Its the sudden turn in behavour. She was never like this in the 2 months i was seeing her. The only thing i did to her that was negative, was ending it twice with her and saying i wanted to be friends. I never displayed any other negative stuff. Like i said, its the sudden turn in Behavior that kinda freaked me out. Im getting conflicting things from people about this, im confused myself. Some are saying they think i was getting played when i tell them, others that there is nothing suspicious about whats happened. So i dont know anymore. I guess i just want to know whats happened so i can move forward.
Okay... take a deep breath. Okay... do it again.
I understand a lot of points that were made in this thread from everyone and that's a wonderful thing.
First of all -- I know all about sudden change in behaviors.
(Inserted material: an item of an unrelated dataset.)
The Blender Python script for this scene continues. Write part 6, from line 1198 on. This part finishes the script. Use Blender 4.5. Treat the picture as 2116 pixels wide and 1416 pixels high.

That's scary for anyone that's close to someone or cares about someone regardless of the type of relationship or even the personality type. Any good person is going to want to figure out what's going on with the other person and if their gut is telling them something is "wrong" then that's it. A gut instinct is something individual and it can't be typed at all.
So yes, it might have appeared badly and over the top for you to drive by her house, but I think you still care about her no matter what happened. That's the way life actually works for people sometimes. I know myself there's people that drive me up the literal f'n wall and yet after I vent or after I let off some steam I still do something that's seen as caring. This is all personalities aside. Sometimes people just feel that what's right for them is to be of help to others even if others don't deserve it.
The other side to it is that you shouldn't ask her what she did the night before when you know that you might catch her in a lie. Do you understand what I'm saying? I know it happens, so what you did was a human reaction for anyone. I've seen people in my life through the years who get jealous and upset even if 3 friends went out and didn't invite the other one. I've even felt that way when I was younger. The thing is, knowing the truth to your question or the lie to your question most likely isn't going to make you feel good. So in short, don't ask if you can help it.
On another side of it -- she's young. I don't think she even truly knows what she wants or understood completely what you were to her or that she does and like I mentioned to you earlier -- she just wanted to keep you around for when she needed/wanted you.
Personally as a person (maybe that's INFP related as I've read a bit in this thread), I don't want any man up in my business. I have my own life and my own interests. He can come along for the ride, but every waking minute of the day is not going to be dedicated to him. That is not how I function at all. If I can't be myself with a guy... it's not happening. Of course when relationships are new I'm sure it's the "oh gee I want to see him" or "oh gee I want to see her" I imagine for some people, but once that phase is over...you have your own life and I have mine. We'll meet up every day (if we're marred) or a few days a week (if we're dating), but you can't crowd me and I most likely won't really care about every single waking moment of your life so long as you're not out there being... like a criminal or you have some weird addiction/obsession.
I understand how that does get hard for some people though. I have friends... they're not even INFPs nor do I even know of their personalities and they've forgotten who they are because of the guy in their life. We can't even hang out because they don't feel content without the guy coming along. So if this is something that's hard for you grasp, I truly do feel for you and I accept what might be a need.
Still -- something IS up. I don't know what kind of relationship she had with her ex, but if she's jumpy near her phone... is she afraid of him? Was he abusive? What really is the story and why can't she bring you around her parents? That's just... that's not even INFP related I can't imagine. I don't think it's any kind of personality relation either. I think she's just afraid and she's confused and she's immature.